Ce dévouement à D.ieu n’est pas quelque chose d’intellectuel. Cela transcende la sagesse et la connaissance, les forces intellectuelles de son âme, car la rationalité de celles-ci ne l’aurait pas conduit à atteindre ce degré d’abnégation par lequel il renonce à toute son existence pour D.ieu. En effet, la nature de l’intellect est de rechercher ce qui renforce l’existence de l’homme et le fait progresser, et non pas le sacrifice de soi par lequel il perd son existence. En revanche, de par l’étincelle de divinité qui est en lui, il est prêt à donner sa vie pour D.ieu « sans la moindre arrière-pensée, sans la moindre réflexion... sans la moindre raison, ni argument, ni réponse » (Tanya fin du chap. 18).

וְזֶהוּ "בָּנִים אַתֶּם לַהֲוָיָ"ה אַלֹקֵיכֶם": כִּי "בָּרָא כָּרְעָא דְּאָבוּהָ הוּא", שֶׁנִּכְלַל בִּרְצוֹנוֹ שֶׁל אָבִיו בְּלִי שׁוּם טַעַם וְדַעַת, כְּמוֹ בְּחִינַת רֶגֶל שֶׁבָּטֵל לְגַבֵּי רֹאשׁ, וְאֵין לוֹ רָצוֹן שֶׁלּוֹ כְּלָל.
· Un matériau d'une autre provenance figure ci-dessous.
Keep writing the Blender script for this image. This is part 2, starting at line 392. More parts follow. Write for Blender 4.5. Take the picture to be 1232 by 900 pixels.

Tel est le sens du verset « Vous êtes des fils pour l’Éternel votre D.ieu »,8 car la tradition enseigne que la relation unissant un fils à son père est telle que « le fils est comme la jambe du père »9 : car un véritable fils « s’inclut » dans la volonté de son père et s’y dévoue de manière totalement supra-rationnelle, tout comme la jambe est totalement soumise à la volonté de la tête, n’ayant elle-même aucune volonté propre. C’est ainsi que les Enfants d’Israël sont appelés dans la Torah des « fils » de D.ieu, de par la soumission supra-rationnelle à D.ieu implantée dans leur âme.
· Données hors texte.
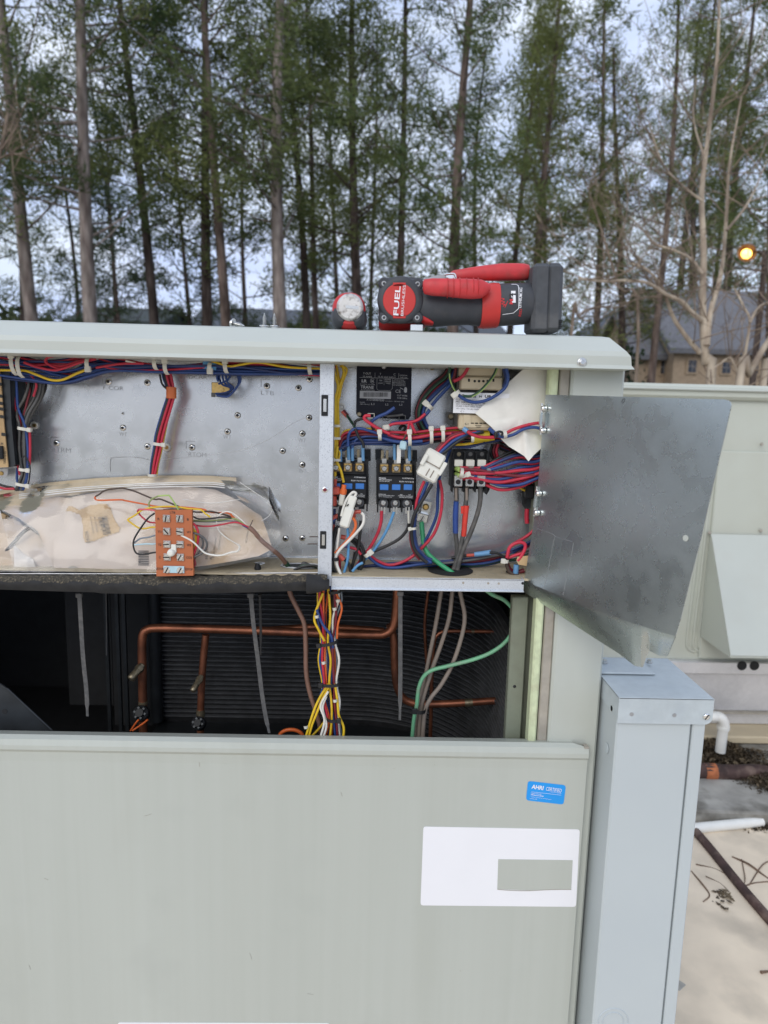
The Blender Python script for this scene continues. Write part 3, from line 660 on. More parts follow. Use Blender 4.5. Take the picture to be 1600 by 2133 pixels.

וְזֶהוּ "בָּטֵל רְצוֹנְךָ מִפְּנֵי רְצוֹנוֹ", שֶׁבִּכְדֵי שֶׁיָּאִיר אֶל הָאָדָם בְּחִינַת פְּנִימִיּוּת רְצוֹנוֹ יִתְבָּרֵךְ, צָרִיךְ לְבַטֵּל כָּל רְצוֹנוֹתָיו שֶׁלֹּא יִהְיֶה לוֹ רָצוֹן אַחֵר כְּלָל:

C’est à ce sujet que nos Sages ont enseigné10 « Annule ta volonté devant Sa volonté ». En effet, dès lors qu’il a été enseigné auparavant « Accomplis Sa volonté comme si elle était la tienne », que vient rajouter « Annule ta volonté devant Sa volonté » ?
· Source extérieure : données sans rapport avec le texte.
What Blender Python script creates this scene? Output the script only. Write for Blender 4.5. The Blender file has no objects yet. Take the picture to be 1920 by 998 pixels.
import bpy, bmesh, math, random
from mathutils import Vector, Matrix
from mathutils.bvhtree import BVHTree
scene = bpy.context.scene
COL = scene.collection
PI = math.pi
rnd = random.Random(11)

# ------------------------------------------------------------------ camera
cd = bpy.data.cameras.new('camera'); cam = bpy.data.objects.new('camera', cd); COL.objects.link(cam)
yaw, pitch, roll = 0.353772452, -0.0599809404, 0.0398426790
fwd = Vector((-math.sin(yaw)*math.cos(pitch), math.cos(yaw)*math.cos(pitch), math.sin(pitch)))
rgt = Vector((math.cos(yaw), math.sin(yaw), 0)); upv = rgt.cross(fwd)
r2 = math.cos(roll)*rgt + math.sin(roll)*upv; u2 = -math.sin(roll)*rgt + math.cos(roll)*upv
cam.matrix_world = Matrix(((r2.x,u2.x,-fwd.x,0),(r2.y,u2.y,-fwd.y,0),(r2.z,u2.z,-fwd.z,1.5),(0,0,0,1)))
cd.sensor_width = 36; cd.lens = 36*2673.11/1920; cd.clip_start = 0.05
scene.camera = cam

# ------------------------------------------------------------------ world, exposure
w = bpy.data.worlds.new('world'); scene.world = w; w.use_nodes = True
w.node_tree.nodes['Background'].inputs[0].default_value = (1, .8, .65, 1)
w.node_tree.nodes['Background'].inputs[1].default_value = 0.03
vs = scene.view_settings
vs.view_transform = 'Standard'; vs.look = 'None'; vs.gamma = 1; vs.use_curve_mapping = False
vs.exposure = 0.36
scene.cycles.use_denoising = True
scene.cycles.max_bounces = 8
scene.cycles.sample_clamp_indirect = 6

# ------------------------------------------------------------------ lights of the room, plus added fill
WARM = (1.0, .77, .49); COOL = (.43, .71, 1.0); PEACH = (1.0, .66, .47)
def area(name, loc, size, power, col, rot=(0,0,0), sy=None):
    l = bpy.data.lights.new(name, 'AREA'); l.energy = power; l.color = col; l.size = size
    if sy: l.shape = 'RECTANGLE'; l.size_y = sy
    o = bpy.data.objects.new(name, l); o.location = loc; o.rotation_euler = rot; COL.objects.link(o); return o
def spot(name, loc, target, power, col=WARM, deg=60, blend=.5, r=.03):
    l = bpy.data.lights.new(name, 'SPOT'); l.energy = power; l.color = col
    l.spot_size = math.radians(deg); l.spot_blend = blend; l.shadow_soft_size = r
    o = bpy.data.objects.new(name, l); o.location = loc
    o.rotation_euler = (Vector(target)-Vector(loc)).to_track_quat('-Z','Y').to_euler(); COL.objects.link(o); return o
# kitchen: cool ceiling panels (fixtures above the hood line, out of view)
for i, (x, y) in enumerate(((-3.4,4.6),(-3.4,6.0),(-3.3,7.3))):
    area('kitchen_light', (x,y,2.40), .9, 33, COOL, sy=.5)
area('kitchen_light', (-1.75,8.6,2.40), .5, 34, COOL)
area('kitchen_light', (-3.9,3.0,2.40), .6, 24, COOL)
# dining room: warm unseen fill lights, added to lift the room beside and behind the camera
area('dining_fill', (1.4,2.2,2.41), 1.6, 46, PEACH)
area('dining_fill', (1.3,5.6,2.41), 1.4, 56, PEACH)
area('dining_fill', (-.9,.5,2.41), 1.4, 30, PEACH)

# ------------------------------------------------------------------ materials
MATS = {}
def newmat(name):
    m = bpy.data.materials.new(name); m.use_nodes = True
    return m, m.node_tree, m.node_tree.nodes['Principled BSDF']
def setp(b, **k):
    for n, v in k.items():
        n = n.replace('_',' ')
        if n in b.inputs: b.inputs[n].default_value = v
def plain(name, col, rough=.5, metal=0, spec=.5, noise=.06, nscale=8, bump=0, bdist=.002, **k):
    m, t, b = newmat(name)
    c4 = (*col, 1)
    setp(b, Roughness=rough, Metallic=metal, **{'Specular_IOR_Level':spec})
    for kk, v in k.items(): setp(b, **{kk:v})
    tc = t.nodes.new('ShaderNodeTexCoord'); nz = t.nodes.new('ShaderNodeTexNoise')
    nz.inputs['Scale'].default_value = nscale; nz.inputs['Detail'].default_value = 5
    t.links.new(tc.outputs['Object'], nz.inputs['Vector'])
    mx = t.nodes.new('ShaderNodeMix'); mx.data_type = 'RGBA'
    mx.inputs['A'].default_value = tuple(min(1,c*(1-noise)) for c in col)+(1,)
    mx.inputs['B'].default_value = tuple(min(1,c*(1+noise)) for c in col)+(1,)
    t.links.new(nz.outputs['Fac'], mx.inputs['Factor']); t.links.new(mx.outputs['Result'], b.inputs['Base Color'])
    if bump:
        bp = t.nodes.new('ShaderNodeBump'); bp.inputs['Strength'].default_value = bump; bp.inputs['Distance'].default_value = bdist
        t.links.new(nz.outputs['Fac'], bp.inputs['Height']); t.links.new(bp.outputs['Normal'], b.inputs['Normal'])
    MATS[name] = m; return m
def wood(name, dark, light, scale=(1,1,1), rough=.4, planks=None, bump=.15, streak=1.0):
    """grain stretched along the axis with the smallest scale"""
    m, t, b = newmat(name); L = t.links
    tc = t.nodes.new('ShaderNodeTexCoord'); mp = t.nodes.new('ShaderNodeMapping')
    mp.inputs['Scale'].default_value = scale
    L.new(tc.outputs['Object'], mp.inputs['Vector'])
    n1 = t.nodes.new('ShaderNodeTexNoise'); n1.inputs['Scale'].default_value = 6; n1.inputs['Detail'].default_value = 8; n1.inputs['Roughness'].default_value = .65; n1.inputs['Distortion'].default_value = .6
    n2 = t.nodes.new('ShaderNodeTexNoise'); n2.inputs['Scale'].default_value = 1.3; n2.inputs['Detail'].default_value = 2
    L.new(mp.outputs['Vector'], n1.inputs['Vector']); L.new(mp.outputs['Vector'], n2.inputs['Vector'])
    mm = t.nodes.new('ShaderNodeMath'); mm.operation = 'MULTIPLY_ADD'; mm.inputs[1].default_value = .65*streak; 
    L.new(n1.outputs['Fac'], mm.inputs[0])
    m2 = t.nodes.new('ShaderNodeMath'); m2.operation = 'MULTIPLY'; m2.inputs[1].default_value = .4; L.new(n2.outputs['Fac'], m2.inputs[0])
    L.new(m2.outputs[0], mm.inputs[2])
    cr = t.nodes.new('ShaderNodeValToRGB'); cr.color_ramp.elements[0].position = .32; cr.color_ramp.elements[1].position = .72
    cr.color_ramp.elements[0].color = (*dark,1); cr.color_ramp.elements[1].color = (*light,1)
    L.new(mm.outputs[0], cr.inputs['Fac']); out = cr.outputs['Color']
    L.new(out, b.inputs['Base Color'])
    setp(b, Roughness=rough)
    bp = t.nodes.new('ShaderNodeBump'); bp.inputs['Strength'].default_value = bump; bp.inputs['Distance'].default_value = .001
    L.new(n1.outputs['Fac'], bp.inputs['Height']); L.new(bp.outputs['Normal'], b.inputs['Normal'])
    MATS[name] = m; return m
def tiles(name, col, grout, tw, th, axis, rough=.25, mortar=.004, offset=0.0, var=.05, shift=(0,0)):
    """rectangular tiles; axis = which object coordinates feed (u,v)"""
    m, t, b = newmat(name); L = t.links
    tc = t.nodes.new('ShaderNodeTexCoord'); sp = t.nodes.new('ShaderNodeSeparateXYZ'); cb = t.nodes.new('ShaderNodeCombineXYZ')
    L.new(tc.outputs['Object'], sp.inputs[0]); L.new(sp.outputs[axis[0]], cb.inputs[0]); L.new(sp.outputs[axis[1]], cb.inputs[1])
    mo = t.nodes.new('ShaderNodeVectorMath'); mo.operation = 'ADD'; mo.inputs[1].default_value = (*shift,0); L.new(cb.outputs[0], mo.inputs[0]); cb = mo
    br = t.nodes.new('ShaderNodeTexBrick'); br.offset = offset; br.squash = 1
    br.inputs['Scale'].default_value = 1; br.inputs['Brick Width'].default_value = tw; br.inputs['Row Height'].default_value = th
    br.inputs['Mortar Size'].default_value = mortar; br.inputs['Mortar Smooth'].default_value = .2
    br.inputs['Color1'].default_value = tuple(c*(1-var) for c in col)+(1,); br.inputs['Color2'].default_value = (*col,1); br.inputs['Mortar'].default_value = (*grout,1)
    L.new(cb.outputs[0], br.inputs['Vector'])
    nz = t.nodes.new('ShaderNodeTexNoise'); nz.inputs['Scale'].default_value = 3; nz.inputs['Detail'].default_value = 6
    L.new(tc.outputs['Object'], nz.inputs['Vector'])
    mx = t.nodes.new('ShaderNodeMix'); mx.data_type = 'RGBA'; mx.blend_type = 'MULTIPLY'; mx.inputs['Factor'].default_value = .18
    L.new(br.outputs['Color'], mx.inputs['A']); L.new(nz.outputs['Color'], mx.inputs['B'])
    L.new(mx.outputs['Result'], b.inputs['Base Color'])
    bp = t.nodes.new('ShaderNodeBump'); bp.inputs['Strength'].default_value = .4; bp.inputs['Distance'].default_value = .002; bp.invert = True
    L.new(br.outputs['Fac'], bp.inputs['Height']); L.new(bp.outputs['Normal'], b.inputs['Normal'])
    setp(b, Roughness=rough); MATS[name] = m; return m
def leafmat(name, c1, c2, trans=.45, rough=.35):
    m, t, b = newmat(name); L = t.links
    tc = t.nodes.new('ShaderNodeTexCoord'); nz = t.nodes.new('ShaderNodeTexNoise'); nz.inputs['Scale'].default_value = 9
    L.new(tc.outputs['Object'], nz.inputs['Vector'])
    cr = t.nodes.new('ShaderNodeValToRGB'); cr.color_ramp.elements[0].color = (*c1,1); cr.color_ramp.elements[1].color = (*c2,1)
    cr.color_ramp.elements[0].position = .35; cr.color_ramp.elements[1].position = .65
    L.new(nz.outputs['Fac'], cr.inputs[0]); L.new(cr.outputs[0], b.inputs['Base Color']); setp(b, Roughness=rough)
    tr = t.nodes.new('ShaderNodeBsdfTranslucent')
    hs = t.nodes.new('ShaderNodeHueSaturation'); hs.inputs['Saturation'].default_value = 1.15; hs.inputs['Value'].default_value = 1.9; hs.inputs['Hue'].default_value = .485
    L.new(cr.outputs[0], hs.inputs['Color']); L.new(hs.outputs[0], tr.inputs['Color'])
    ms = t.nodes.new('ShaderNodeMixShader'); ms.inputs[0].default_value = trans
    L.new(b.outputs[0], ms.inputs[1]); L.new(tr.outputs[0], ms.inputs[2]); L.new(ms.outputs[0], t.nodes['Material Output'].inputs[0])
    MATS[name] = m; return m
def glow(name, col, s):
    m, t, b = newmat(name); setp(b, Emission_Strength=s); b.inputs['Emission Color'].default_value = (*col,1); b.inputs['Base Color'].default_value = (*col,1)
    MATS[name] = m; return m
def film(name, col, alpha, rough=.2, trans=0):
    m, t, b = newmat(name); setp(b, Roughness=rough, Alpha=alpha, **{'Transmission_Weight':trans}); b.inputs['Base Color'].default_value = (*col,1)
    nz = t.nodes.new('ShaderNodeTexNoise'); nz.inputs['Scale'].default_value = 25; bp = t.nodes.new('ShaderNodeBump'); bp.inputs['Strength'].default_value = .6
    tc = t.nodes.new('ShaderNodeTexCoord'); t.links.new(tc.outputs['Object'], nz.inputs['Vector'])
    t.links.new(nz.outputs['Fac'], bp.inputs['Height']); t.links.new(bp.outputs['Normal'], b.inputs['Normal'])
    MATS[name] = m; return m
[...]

De fait, ces deux enseignements caractérisent deux degrés différents.

« Accomplis Sa volonté comme si elle était la tienne », c’est faire en sorte de vouloir tout ce que D.ieu veut, c’est-à-dire l’accomplissement des 613 Mitsvot, etc.

« Annule ta volonté devant Sa volonté » est un niveau bien plus profond : car pour que rayonne sur l’homme et se révèle en lui « l’intériorité de la volonté de D.ieu » qui est la révélation de l’étincelle divine qui nous habite et du fait de laquelle nous sommes prêts à tout donner pour D.ieu, jusqu’à notre existence même, il est nécessaire d’annuler toutes ses volontés et ne plus avoir d’autre volonté que celle de D.ieu, à l’image d’une jambe qui n’a aucune volonté propre et dont l’action ne reflète que la volonté de la tête.